Gossip, coffee, and snack breaks aren’t effective ways to unwind at work. Because they are often responses to fatigue or negativity in the first place, you don’t come back to work after these sorts of breaks feeling better. At best, you level out, but you certainly don’t level up.

The key to the perfect break from work is to mentally unplug from the job. Taking a walk or exercising, meditating, or having lunch with a friend are all awesome ways to break from the tedium of your work. Don’t have that kind of time? That’s okay! Researchers have shown that watching a funny eight-minute video or even just spending less than one minute looking at nature improves employee performance after they return to their desk.

Even if you can’t physically step away, take a few minutes several times a day to shut your eyes and drift off. Your brain activity increases when you let your mind wander.

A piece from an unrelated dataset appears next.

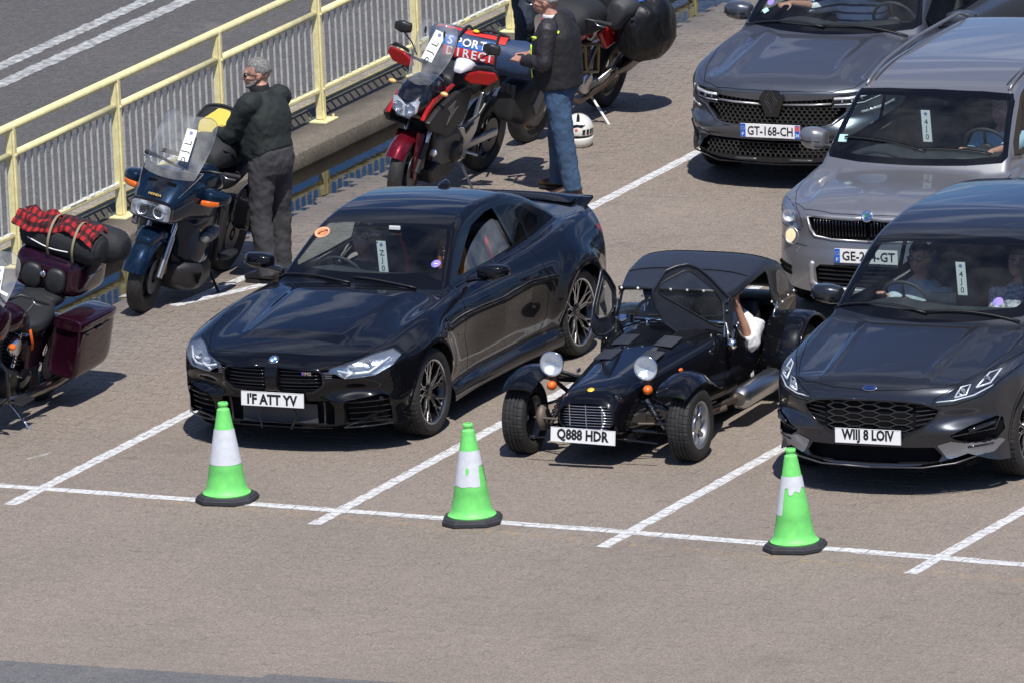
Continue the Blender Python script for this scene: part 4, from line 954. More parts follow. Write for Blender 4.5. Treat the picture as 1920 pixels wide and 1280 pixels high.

Time Your Perfect Work Break

There are a variety of theories as to when to take breaks at work and for how long.

The most elite performers and athletes practice in 90-minute intervals with breaks between. Other studies suggest that the Pomodoro Technique is the answer, while other studies still suggest that only working for approximately an hour at a time is the secret to a more productive workday. Try a couple different models and see what works best for your brain and your to-do list.

And it might not be the same day over day. If you have back-to-back meetings, a longer break afterward might work best with your schedule. If you’re writing a blog post, short, brief breaks as you go will keep your creativity at its peak.

One thing seems to be certain. To reap the greatest rewards for your mental health, it’s important to take breaks early and often so your brain has an opportunity to refuel.